En los años 60, como buen peronista formado en la escuela de la llamada “izquierda nacional”, sentía yo una especial antipatía por Jorge Luis Borges. Aceptaba, e incluso promovía, una suerte de veto intelectual a su obra, en actitud que era compatible con un simétrico entusiasmo por autores como Leopoldo Marechal o Macedonio Fernández.
Mantuve esta antipatía hasta que en los primeros años setenta mi padre me regaló un ejemplar de las obras completas del autor a quién desdeñaba, sin haberlo leído, por su adscripción política y por sus opciones literarias y sociales.
El libro permaneció cerrado en mi biblioteca hasta que en la trágica noche del 24 de marzo de 1976 decidí -casi impensadamente- elegirlo como compañero del exilio interior que habría de durar tres larguísimos meses.

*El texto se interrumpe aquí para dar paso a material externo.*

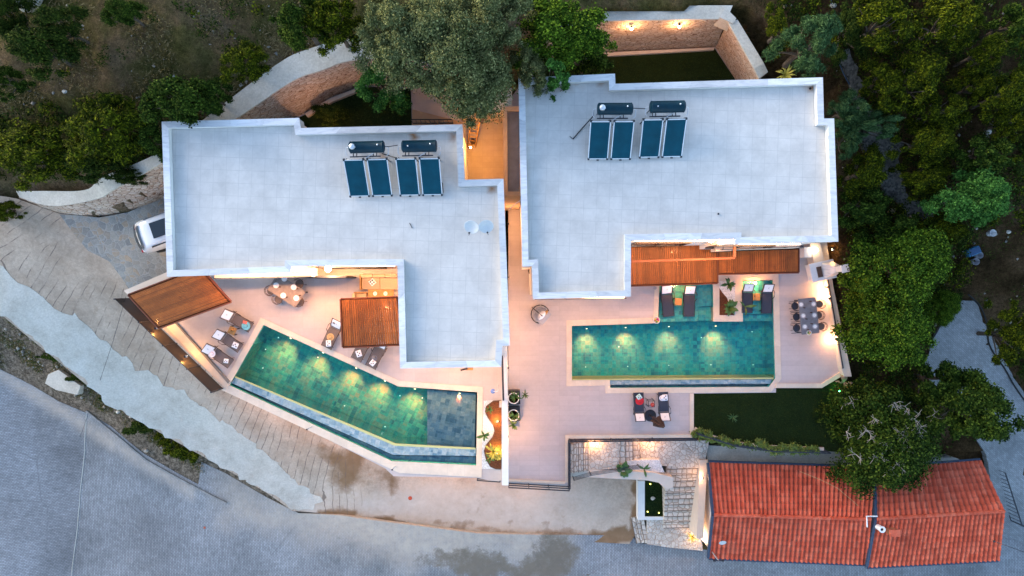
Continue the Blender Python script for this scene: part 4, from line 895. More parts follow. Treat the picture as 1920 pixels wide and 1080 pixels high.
# ---- steps
def steps(name, label, path, n, z0, z1, half, mt='step_x'):
    """path: centre line start(low) -> end(high)"""
    t = thing(name, label, 'stairs', (path[0][0], path[0][1], z0)); a, b = Vector(path[0]), Vector(path[1]); d = (b - a) / n; nr = Vector((-d.y, d.x)).normalized() * half
    for i in range(n):
        zz = z0 + (z1 - z0) * (i + 1) / n; p, q = a + d * i, a + d * (i + 1) * 1.0
        mb = MB(); mb.prism([tuple(p + nr), tuple(p - nr), tuple(q - nr), tuple(q + nr)], -3.9, zz); part(mb, 'step', MT[mt], t, world=True, bevel=0.03)
        lip = MB(); e0, e1 = p + nr, p - nr; lip.bar((e0.x, e0.y, zz - .012), (e1.x, e1.y, zz - .012), .045, .03); part(lip, 'step_joint', plain('stair_joint', (.17, .13, .10), .9), t, world=True)
    return t
zl1, zl2, zl3 = -0.75, -1.35, -3.05
mb = MB(); zz = -1.38
def flat(name, pts, z, mat, z0=-3.9):
    mb = MB(); mb.prism(PW(pts, z), z0, z); return tag(mb.build(name, MT[mat], world=True), kind='structure')
yc = (P(0, 830, -1)[1] + P(0, 876, -1)[1]) / 2; hw = (P(0, 826, -1)[1] - P(0, 880, -1)[1]) / 2
flat('landing', [(1102, 826), (1160, 826), (1160, 880), (1102, 880)], zl1, 'step_stone')
flat('landing_east', [(1199, 826), (1330, 826), (1323, 862), (1312, 878), (1236, 873), (1199, 880)], zl2, 'step_stone')
steps('stairs', 'upper cobbled steps beside the black terrace railing, left of the landing', [(P(1102, 0, zl1)[0], yc), (P(1067, 0, 0)[0], yc)], 4, zl1, -0.12, hw, 'step_y')
steps('stairs', 'middle cobbled steps between the two lamp-lit landings', [(P(1199, 0, zl2)[0], yc), (P(1160, 0, zl1)[0], yc)], 3, zl2, zl1 - .18, hw, 'step_y')
steps('stairs', 'long cobbled flight running down beside the small grass square and the tiled house', [P(1272, 988, zl3)[:2], P(1280, 868, zl2)[:2]], 11, zl3, zl2 - 0.15, 0.98)
flat('lower_landing', [(1213, 972), (1312, 972), (1318, 1033), (1250, 1026), (1213, 1020)], zl3, 'step_stone')
steps('stairs', 'short cobbled steps leading off the forecourt next to the street', [P(1188, 994, -3.5)[:2], P(1212, 994, zl3)[:2]], 3, -3.5, zl3 - .1, 0.86, 'step_y')
mb = MB(); mb.prism(PW([(1312, 862), (1326, 862), (1318, 1010), (1306, 1010)], -1.2)[::-1], -3.9, -1.15); tag(mb.build('stair_wall', MT['cream'], world=True), 'cream side wall between the long cobbled flight and the tiled house', 'wall')
# white bed wall and grass square
mb = MB(); mb.prism(PW([(1070, 885), (1105, 880), (1160, 882), (1225, 886), (1262, 895), (1262, 914), (1250, 918), (1235, 905), (1215, 901), (1070, 893)], -0.75), -4, -0.75); tag(mb.build('bed_wall', MT['cream'], world=True), 'pale curving wall on the forecourt side of the pebble bed by the steps', 'wall')
mb = MB(); mb.prism(PW([(1130, 880), (1160, 866), (1205, 862), (1236, 862), (1246, 886), (1160, 884)], -1.0), -3.9, -1.0); tag(mb.build('pebble_bed', MT['pebble'], world=True), kind='structure')
mb = MB(); mb.prism(PW([(1196, 902), (1209, 902), (1209, 969), (1245, 969), (1245, 975), (1196, 975)], -2.9), -3.9, -2.9); tag(mb.build('square_kerb', MT['white_render'], world=True), 'white kerb around the small grass square by the forecourt', 'kerb')
flat('grass_square', [(1209, 900), (1235, 904), (1245, 920), (1245, 969), (1209, 969)], -3.0, 'lawn')
rail('railing', 'dark stepped railing slanting over the pebble bed beside the cobbled steps', [P(1074, 893, -0.75), P(1105, 884, -0.75), P(1195, 870, -1.0)], 0.9, r=0.014, rails=(1.0, 0.75, 0.5, 0.25))
flat('passage', [(1326, 835), (1550, 845), (1640, 860), (1640, 880), (1326, 872)], -1.6, 'concrete')
# ---- wavy bed
flat('pebble_strip', [(907, 751), (940, 751), (940, 879), (902, 879)], ZL + 0.02, 'pebble', ZL - 0.02)
cv = [(940, 751), (925, 752), (912, 762), (910, 772), (916, 784), (925, 796), (928, 808), (924, 820), (912, 834), (908, 846), (912, 862), (920, 875), (930, 879), (940, 879)]
mb = MB(); mb.prism(PW(cv, ZL + 0.07), ZL - 0.02, ZL + 0.07); tag(mb.build('flower_bed', MT['mulch'], world=True), kind='structure')
mb = MB(); ed = [PV(a, b, ZL + 0.06) for a, b in cv]; mb.tube(ed, 0.03, 6); tag(mb.build('bed_edging', MT['bronze'], world=True), 'dark wavy edging strip between white pebbles and brown mulch', 'edging')
flat('island_pebbles', [(1349, 527), (1349, 592), (1379, 592), (1378, 526)], 0.014, 'pebble', -0.09)
mb = MB(); mb.prism(PW([(1349, 540), (1355, 549), (1363, 558), (1367, 570), (1370, 582), (1378, 591), (1349, 591)], 0.02)[::-1], -0.05, 0.02); tag(mb.build('island_bed', MT['mulch'], world=True), kind='structure')
# ================================================================== ROOF EQUIPMENT
def make_solar():
    t = thing('solar_heater', 'x', 'solar heater', (0, 0, 0))
    a = math.atan2(1.08, 1.50); L = 1.85
    M0 = Matrix.Translation((0, 0, 0.16)) @ Matrix.Rotation(a, 4, 'X')
    for sx in (0, 1):
        x0 = sx * 1.06; 
        f = MB()
        for c, d in (((x0 + .02, L/2, 0), (.04, L, .08)), ((x0 + .91, L/2, 0), (.04, L, .08)), ((x0 + .465, .02, 0), (.85, .04, .08)), ((x0 + .465, L - .02, 0), (.85, .04, .08))):
            f.box(M0 @ Vector(c), d, M=M0.to_3x3().to_4x4())
        p = part(f, 'collector_frame', MT['alu'], t)
        g = MB(); g.box(M0 @ Vector((x0 + .465, L/2, 0.01)), (.845, L - .085, .05), M=M0.to_3x3().to_4x4()); part(g, 'collector_glass', MT['panel'], t)
        for q in ((x0 + .03, 0.0), (x0 + .9, 0.0), (x0 + .03, L), (x0 + .9, L)): c = MB(); c.box(M0 @ Vector((q[0], q[1], 0.01)), (.085, .085, .10), M=M0.to_3x3().to_4x4()); part(c, 'corner_bracket', MT['dark_metal'], t)
        c = MB(); c.box(M0 @ Vector((x0 + .465, -0.06, 0)), (.11, .05, .05), M=M0.to_3x3().to_4x4()); part(c, 'foot_bracket', MT['dark_metal'], t)
    s = MB()
    for x in (0.12, 0.85, 1.18, 1.90):
        s.bar(M0 @ Vector((x, 0.05, -.06)), M0 @ Vector((x, L - .05, -.06)), .04); s.bar((x, 1.55, 1.15), (x, 1.6, 0.0), .04); s.bar((x, .1, .2), (x, .1, 0), .04)
    for x in (0.45, 0.6, 1.35, 1.5): s.bar((x, 1.62, 1.2), (x, 2.0, 1.12), .035); s.bar((x, 2.05, 1.1), (x, 2.1, 0.0), .035)
    s.bar((.3, 1.62, 1.22), (1.7, 1.62, 1.22), .05); part(s, 'stand', MT['dark_metal'], t)
    k = MB(); 
    prof = [(0.0, -0.80), (0.20, -0.79), (0.27, -0.74), (0.275, -0.72), (0.265, -0.70), (0.265, 0.70), (0.275, 0.72), (0.27, 0.74), (0.20, 0.79), (0.0, 0.80)]
    k.lathe(prof, (0, 0, 0), 24); Mt = Matrix.Translation((1.10, 2.02, 1.35)) @ Matrix.Rotation(R(90), 4, 'Y'); k.v = [tuple(Mt @ Vector(v)) for v in k.v]
    part(k, 'tank', MT['tank'], t, smooth=True)
    v = MB(); v.lathe([(.035, 0), (.035, .05), (.0, .07)], (1.62, 2.06, 1.60), 10); part(v, 'valve', MT['alu'], t); v = MB(); v.lathe([(.03, 0), (.03, .04), (.0, .05)], (0.62, 1.98, 1.60), 10); part(v, 'valve', MT['alu'], t)
    v = MB(); v.tube([(1.95, 2.0, 1.35), (2.05, 1.98, 1.3), (2.03, 1.7, 1.2), (1.95, 1.64, 1.2)], .018, 6); v.tube([(0.26, 2.03, 1.33), (.14, 2.02, 1.30), (.12, 1.75, 1.2), (.2, 1.65, 1.18)], .018, 6); v.tube([(1.02, 1.55, 1.22), (1.35, 1.75, 1.25), (1.5, 1.85, 1.2)], .022, 6); part(v, 'pipe', MT['alu'], t)
    return t
def place_solar(root, a, b, rz, lab, first=False, cap=False):
    p = PV(a, b, ZR + 0.15); p.z = ZR + 0.002
    if first: root.location = p; root.rotation_euler.z = rz; root['label'] = lab; root['group'] = 'solar water heaters on the roofs'; r = root
    else: r = dup(root, p, rz, lab, 'solar water heaters on the roofs')
    return r
s0 = make_solar()
r1 = place_solar(s0, 656, 368, R(1.5), 'twin-panel solar water heater on the left roof, farthest from the satellite dishes', True)
r2 = place_solar(s0, 750, 366, R(1.0), 'twin-panel solar water heater on the left roof, nearer the orange corridor')
r3 = place_solar(s0, 1102, 298, R(0.2), 'twin-panel solar water heater on the right roof with a black pole lying beside it')
r4 = place_solar(s0, 1198, 295, R(1.2), 'twin-panel solar water heater on the right roof, farther from the lying pole')
for r in (r1, r3):
    mb = MB(); mb.lathe([(.0, 0.0), (.13, 0.0), (.14, .05), (.12, .11), (.05, .15), (0, .155)], (0.50, 2.0, 1.59), 18)
    o = mb.build('expansion_cap', MT['alu'], r, smooth=True)
for (a, b, c, d, e, lab) in ((714, 274, 746, 272, 728, 'thin dark pipe joining the two tanks on the left roof'), (1179, 202, 1210, 204, 1190, 'thin dark pipe joining the two tanks on the right roof')):
    mb = MB(); mb.tube([P(a, b, 10.3), P(e, b + 1, 10.25), P(c, d, 10.35)], .018, 6); tag(mb.build('pipe', MT['dark_metal'], world=True), lab, 'pipe')
mb = MB(); mb.tube([P(716, 288, 9.9), P(730, 292, 9.6), P(744, 297, 9.9)], .025, 6); tag(mb.build('pipe', MT['dark_metal'], world=True), 'sloping black pipe in the gap between the two left-roof heaters', 'pipe')
mb = MB(); mb.tube([P(822, 333, 9.1), P(830, 345, 9.06), P(831, 360, 9.06), P(828, 368, 9.08)], .02, 6); tag(mb.build('hose', MT['dark_metal'], world=True), 'short black hose curling beside the right edge of the left-roof collectors', 'hose')
mb = MB(); mb.tube([P(1113, 207, 10.0), P(1112, 218, 9.4), P(1092, 240, 9.06), P(1074, 261, 9.06)], .028, 6); mb.tube([P(1074, 261, 9.06), P(1068, 255, 9.06)], .015, 6); tag(mb.build('pole', MT['dark_metal'], world=True), 'long black pole leaning from the tank down onto the right roof', 'pole')
mb = MB(); mb.tube([P(768, 418, 9.03), P(773, 428, 9.03)], .015, 6); tag(mb.build('stick', MT['dark_metal'], world=True), 'thin stick lying alone in the middle of the left roof', 'stick')
mb = MB(); mb.ball(P(1347, 401, 9.05), 0.05, 8, 5); tag(mb.build('roof_drain', MT['dark_metal'], world=True), 'tiny dark drain cover on the right roof', 'drain')
for a, b, lab in ((320, 264, 'tiny dark drain near the top left corner of the left roof'), (323, 354, 'tiny dark drain halfway down the left edge of the left roof'), (1519, 166, 'tiny dark drain near the top right corner of the right roof')):
    mb = MB(); mb.lathe([(.055, 0), (.055, .03), (.03, .05), (0, .05)], P(a, b, 9.002), 10); tag(mb.build('roof_drain', MT['rubber'], world=True), lab, 'drain')
def make_dish():
    t = thing('satellite_dish', 'x', 'satellite dish', (0, 0, 0))
    M = Matrix.Translation((0, 0, 0.75)) @ Matrix.Rotation(R(38), 4, 'X')
    k = MB(); prof = [(0.0, 0.0), (.12, .01), (.24, .04), (.34, .085), (.35, .09), (.335, .095), (.24, .055), (.12, .025), (0, .015)]
    k.lathe(prof, (0, 0, 0), 28); k.v = [tuple(M @ Vector(v)) for v in k.v]; part(k, 'reflector', MT['dish'], t, smooth=True)
    k = MB(); k.tube([(0, 0, 0), (0, 0.05, .4), (0, .02, .72)], .025, 8); k.lathe([(.12, 0), (.12, .02), (0, .02)], (0, 0, 0), 12); part(k, 'mast', MT['dark_metal'], t)
    k = MB(); k.tube([M @ Vector((0, -.3, .05)), M @ Vector((0, -.30, .35)), M @ Vector((0, -.12, .48))], .014, 6); part(k, 'arm', MT['dark_metal'], t)
    k = MB(); k.ball(M @ Vector((0, -.08, .48)), .045, 10, 6); part(k, 'receiver', MT['dark_metal'], t); return t
d0 = make_dish(); d0.location = (*PV(885, 424, 9.7).to_2d(), ZR); d0.rotation_euler.z = R(-18); d0['label'] = 'white satellite dish on the left roof, the one farther from the roof edge'; d0['group'] = 'pair of satellite dishes'
dup(d0, (*PV(911, 423, 9.7).to_2d(), ZR), R(14), 'white satellite dish on the left roof, the one nearer the gap between the villas', 'pair of satellite dishes')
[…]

Por supuesto, devoré sus páginas alumbrado por la débil luz que imponía la ingenua prudencia con la que pretendía despistar a los servicios de inteligencia de la dictadura.

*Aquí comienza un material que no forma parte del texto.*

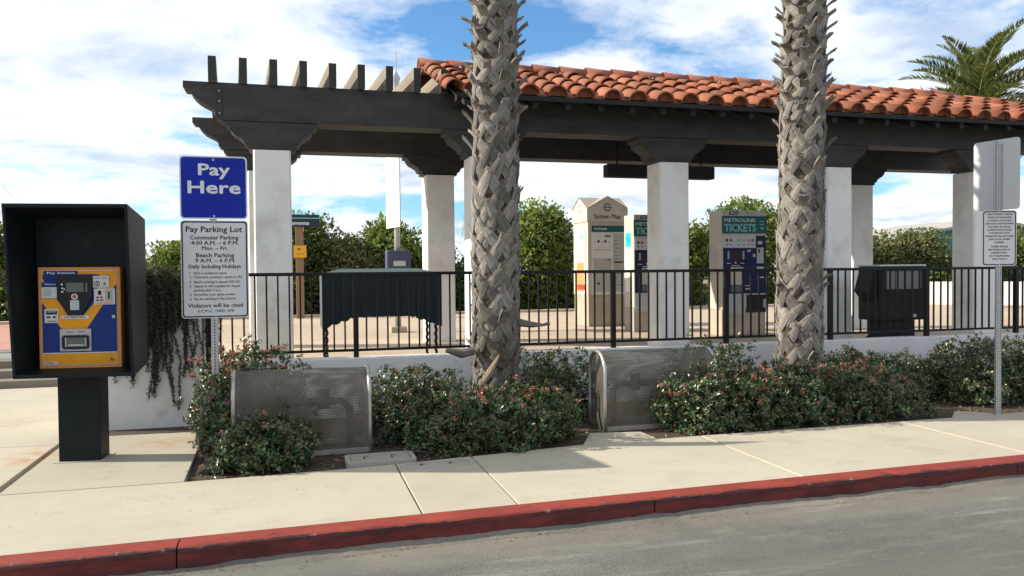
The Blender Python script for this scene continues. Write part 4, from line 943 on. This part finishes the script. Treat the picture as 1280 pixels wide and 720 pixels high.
# big sign seen from behind: turned so its face looks down the street to the right
back_ = MB().prism(rrect(-.24, -.36, .24, .345, .035), .0, .003, 'y').build('sign_panel', alum, s2, (.0, .062, 2.415), (0, 0, math.radians(-64))); back_['label'] = 'bare aluminium back of a larger sign'
MB().box(-.012, -.03, -.33, .012, 0, .33).build('mount_bracket', galv, back_)

# ================================================================== MESH CAGES
def cage(label, x0, y0, w, d, h, seed):
    c = thing('mesh_cage', label, 'utility cage', (x0, y0, 0), 0, 'mesh cages over the pipework'); r = d / 2
    prof = [(0, -.04), (0, .2), (0, h - r)] + [(r - r * math.cos(math.radians(a)), h - r + r * math.sin(math.radians(a))) for a in range(18, 181, 18)] + [(d, .2), (d, -.04)]
    m = MB(); vs = []; uvs = []; ln = 0; nx = 8; rnd = random.Random(seed)
    for i, (y, z) in enumerate(prof):
        if i: ln += math.hypot(y - prof[i - 1][0], z - prof[i - 1][1])
        for k in range(nx + 1): vs.append((w * k / nx, y + (rnd.uniform(-.006, .006) if 0 < k < nx and i > 1 else 0), z + (rnd.uniform(-.008, .006) if 0 < k < nx and i > 1 else 0))); uvs.append((w * k / nx, ln))
    fs = [(i * (nx + 1) + k, i * (nx + 1) + k + 1, (i + 1) * (nx + 1) + k + 1, (i + 1) * (nx + 1) + k) for i in range(len(prof) - 1) for k in range(nx)]
    m.add(vs, fs, 0, uvs).build('mesh_sheet', perf, c, smooth=True)
    for x in (0, w):
        mm = MB(); n = len(prof); mm.add([(x, y, z) for y, z in prof], [tuple(range(n))], 0, [(y + .3, z) for y, z in prof]); mm.build('end_sheet', perf, c)
        hoop = MB().tube([(x, y, z) for y, z in prof], .018, 8).build('hoop', tubem, c, smooth=True)
    MB().box(0, -.012, -.02, w, .012, .02).build('bottom_bar', tubem, c); MB().box(0, d - .012, -.02, w, d + .012, .02).build('bottom_bar', tubem, c)
    b = thing('backflow_valve', label.split(' with')[0].replace('perforated steel cage', 'grey pipe valve assembly inside the perforated cage'), 'pipework', (x0 + w / 2, y0 + d / 2, -.03), 0, 'pipework inside the cages')
    p = MB(); p.tube([(-w * .36, 0, 0), (-w * .36, 0, .36), (-w * .30, 0, .42), (w * .30, 0, .42), (w * .36, 0, .36), (w * .36, 0, 0)], .032, 10); p.build('pipe', cage_pipe, b, smooth=True)
    for sx__ in (-1, 1):
        MB().tube([(sx__ * w * .16, 0, .36), (sx__ * w * .16, 0, .50)], .05, 10).build('valve_body', cage_pipe, b); MB().disc((sx__ * w * .16, 0, .50), .055, 'z', 12, .012).build('hand_wheel', cage_pipe, b)
    return c
cage('perforated steel cage nearest the pay station, dented along its top', -.455, 6.77, 1.085, .42, .675, 1)
cage('perforated steel cage between the palms, partly covered by a shrub', 2.82, 6.94, 1.15, .40, .715, 2)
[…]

Viene todo esto a cuento para referirme a mi reciente descubrimiento de “El tamaño de mi esperanza”, la selección de ensayos y relatos que Jorge Luis Borges escribió en 1926 y que más tarde rehusó reeditar e incluir en sus obras completas. El primero de esos ensayos, el que precisamente da nombre a la colección, es sencillamente magnífico más allá de (o quizá merced a) su declarado criollismo y su desdén por quienes, en palabras de este Borges, creen que el sol y la luna están en Europa.
Bien es verdad que más adelante nuestro genial autor precisa sus ideas diciendo “No quiero ni progresismo ni criollismo en la acepción corrientes de esas palabras. El primero es un someternos a ser casi norteamericanos o casi europeos. El segundo, que antes fue palabra de acción, hoy es palabra de nostalgia”.
Resulta, naturalmente, un ejercicio de imprudencia leer al Borges de “El tamaño de mi esperanza” en clave local y contemporánea o ignorando las evidentes diferencias contextuales.
Pero no deja de ser curioso que el progresismo de entonces tuviera como modelo a las sociedades más desarrolladas del norte, mientras que el autodenominado progresismo contemporáneo se identifica con una suerte de criollismo autárquico, soberbio y quejumbroso. Una curiosidad que se suma al desprecio que ese nuestro seudo progresismo siente por la seguridad jurídica que fue, como lo recuerda Gabriel TORTELLA, uno de los motores de las revoluciones democratizadoras inglesa y francesa.
Vuelvo a Borges para decir que aquel pedido de ayuda para encontrar un criollismo “que sea conversador del mundo” no ha encontrado aún una respuesta operativa. Aunque es de una fuerte resonancia actual la apelación de Borges a la esperanza que, en su concepción, es la condición para que lo venidero se anime a ser presente.